──────── Source data

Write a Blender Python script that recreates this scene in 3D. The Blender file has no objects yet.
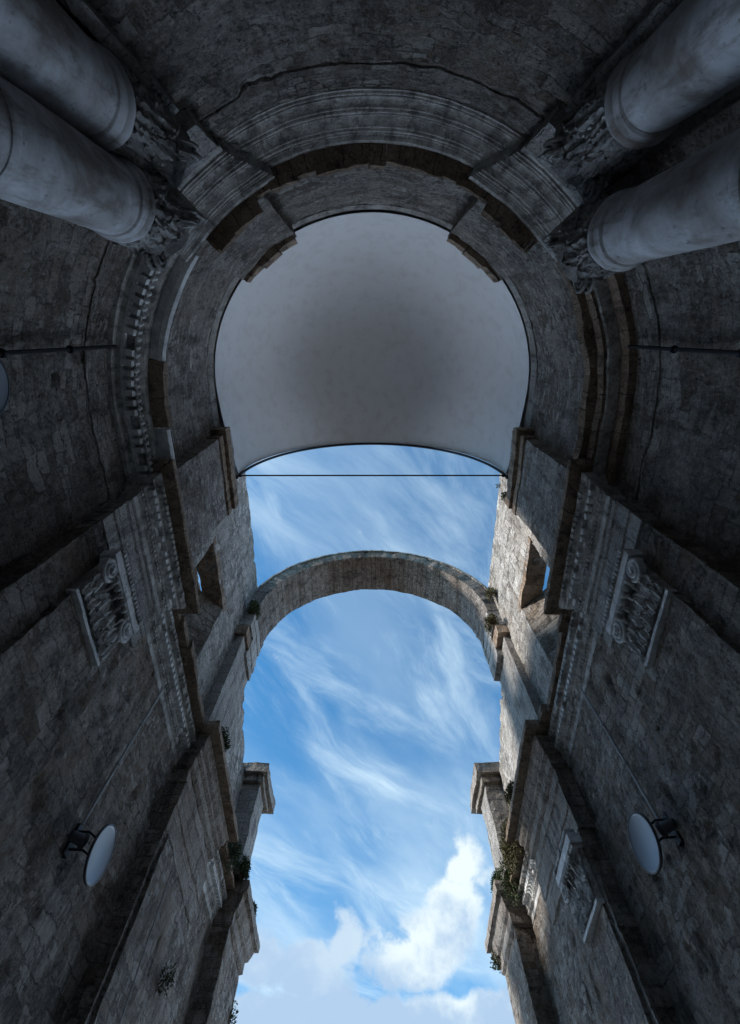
import bpy, bmesh, math, random
from mathutils import Vector, Matrix, noise
random.seed(7)
C = bpy.context.scene
col = C.collection
GZ = -1.6            # ground level; the camera stands at z = 0
YC = 1.4             # centre of the apse plan
RA = 4.25            # radius of the apse wall
ZS = 12.4            # springing of the half dome

# ------------------------------------------------------------------ materials
def nodes_of(m):
    m.use_nodes = True
    nt = m.node_tree; nt.nodes.clear()
    return nt
class NB:
    def __init__(s, nt): s.nt = nt
    def n(s, t, **kw):
        nd = s.nt.nodes.new(t)
        for k, v in kw.items():
            if k in nd.inputs.keys(): s.set(nd.inputs[k], v)
            else: setattr(nd, k, v)
        return nd
    def set(s, sock, v):
        if hasattr(v, 'is_output') or isinstance(v, bpy.types.NodeSocket): s.nt.links.new(v, sock)
        else: sock.default_value = v
    def math(s, op, a, b=None, c=None, clamp=False):
        nd = s.nt.nodes.new('ShaderNodeMath'); nd.operation = op; nd.use_clamp = clamp
        s.set(nd.inputs[0], a)
        if b is not None: s.set(nd.inputs[1], b)
        if c is not None: s.set(nd.inputs[2], c)
        return nd.outputs[0]
    def vmath(s, op, a, b=None, sc=None):
        nd = s.nt.nodes.new('ShaderNodeVectorMath'); nd.operation = op
        s.set(nd.inputs[0], a)
        if b is not None: s.set(nd.inputs[1], b)
        if sc is not None: s.set(nd.inputs['Scale'], sc)
        return nd.outputs[0]
    def noise(s, vec, scale, detail=4, rough=.6, out='Fac', dist=0):
        nd = s.nt.nodes.new('ShaderNodeTexNoise')
        s.set(nd.inputs['Vector'], vec); nd.inputs['Scale'].default_value = scale
        nd.inputs['Detail'].default_value = detail; nd.inputs['Roughness'].default_value = rough
        nd.inputs['Distortion'].default_value = dist
        return nd.outputs[out]
    def ramp(s, fac, stops, interp='LINEAR'):
        nd = s.nt.nodes.new('ShaderNodeValToRGB'); s.set(nd.inputs[0], fac)
        cr = nd.color_ramp; cr.interpolation = interp
        while len(cr.elements) < len(stops): cr.elements.new(.5)
        for e, (p, c) in zip(cr.elements, stops):
            e.position = p; e.color = (c, c, c, 1) if isinstance(c, (int, float)) else tuple(c) + (1,)
        return nd.outputs[0]
    def mix(s, fac, a, b, mode='MIX'):
        nd = s.nt.nodes.new('ShaderNodeMix'); nd.data_type = 'RGBA'; nd.blend_type = mode
        s.set(nd.inputs[0], fac)
        for sock, v in ((nd.inputs[6], a), (nd.inputs[7], b)):
            if isinstance(v, (tuple, list)) and len(v) == 3: v = tuple(v) + (1,)
            s.set(sock, v)
        return nd.outputs[2]
    def comb(s, x, y, z):
        nd = s.nt.nodes.new('ShaderNodeCombineXYZ')
        for i, v in enumerate((x, y, z)): s.set(nd.inputs[i], v)
        return nd.outputs[0]
    def smooth(s, v, a, b):
        nd = s.nt.nodes.new('ShaderNodeMapRange'); nd.interpolation_type = 'SMOOTHSTEP'
        s.set(nd.inputs[0], v); nd.inputs[1].default_value = a; nd.inputs[2].default_value = b
        return nd.outputs[0]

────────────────

_What is expected_: Copy the material above in full and exactly, skipping pictures.

_Written answer_:
Write a Blender Python script that recreates this scene in 3D. The Blender file has no objects yet.
import bpy, bmesh, math, random
from mathutils import Vector, Matrix, noise
random.seed(7)
C = bpy.context.scene
col = C.collection
GZ = -1.6            # ground level; the camera stands at z = 0
YC = 1.4             # centre of the apse plan
RA = 4.25            # radius of the apse wall
ZS = 12.4            # springing of the half dome

# ------------------------------------------------------------------ materials
def nodes_of(m):
    m.use_nodes = True
    nt = m.node_tree; nt.nodes.clear()
    return nt
class NB:
    def __init__(s, nt): s.nt = nt
    def n(s, t, **kw):
        nd = s.nt.nodes.new(t)
        for k, v in kw.items():
            if k in nd.inputs.keys(): s.set(nd.inputs[k], v)
            else: setattr(nd, k, v)
        return nd
    def set(s, sock, v):
        if hasattr(v, 'is_output') or isinstance(v, bpy.types.NodeSocket): s.nt.links.new(v, sock)
        else: sock.default_value = v
    def math(s, op, a, b=None, c=None, clamp=False):
        nd = s.nt.nodes.new('ShaderNodeMath'); nd.operation = op; nd.use_clamp = clamp
        s.set(nd.inputs[0], a)
        if b is not None: s.set(nd.inputs[1], b)
        if c is not None: s.set(nd.inputs[2], c)
        return nd.outputs[0]
    def vmath(s, op, a, b=None, sc=None):
        nd = s.nt.nodes.new('ShaderNodeVectorMath'); nd.operation = op
        s.set(nd.inputs[0], a)
        if b is not None: s.set(nd.inputs[1], b)
        if sc is not None: s.set(nd.inputs['Scale'], sc)
        return nd.outputs[0]
    def noise(s, vec, scale, detail=4, rough=.6, out='Fac', dist=0):
        nd = s.nt.nodes.new('ShaderNodeTexNoise')
        s.set(nd.inputs['Vector'], vec); nd.inputs['Scale'].default_value = scale
        nd.inputs['Detail'].default_value = detail; nd.inputs['Roughness'].default_value = rough
        nd.inputs['Distortion'].default_value = dist
        return nd.outputs[out]
    def ramp(s, fac, stops, interp='LINEAR'):
        nd = s.nt.nodes.new('ShaderNodeValToRGB'); s.set(nd.inputs[0], fac)
        cr = nd.color_ramp; cr.interpolation = interp
        while len(cr.elements) < len(stops): cr.elements.new(.5)
        for e, (p, c) in zip(cr.elements, stops):
            e.position = p; e.color = (c, c, c, 1) if isinstance(c, (int, float)) else tuple(c) + (1,)
        return nd.outputs[0]
    def mix(s, fac, a, b, mode='MIX'):
        nd = s.nt.nodes.new('ShaderNodeMix'); nd.data_type = 'RGBA'; nd.blend_type = mode
        s.set(nd.inputs[0], fac)
        for sock, v in ((nd.inputs[6], a), (nd.inputs[7], b)):
            if isinstance(v, (tuple, list)) and len(v) == 3: v = tuple(v) + (1,)
            s.set(sock, v)
        return nd.outputs[2]
    def comb(s, x, y, z):
        nd = s.nt.nodes.new('ShaderNodeCombineXYZ')
        for i, v in enumerate((x, y, z)): s.set(nd.inputs[i], v)
        return nd.outputs[0]
    def smooth(s, v, a, b):
        nd = s.nt.nodes.new('ShaderNodeMapRange'); nd.interpolation_type = 'SMOOTHSTEP'
        s.set(nd.inputs[0], v); nd.inputs[1].default_value = a; nd.inputs[2].default_value = b
        return nd.outputs[0]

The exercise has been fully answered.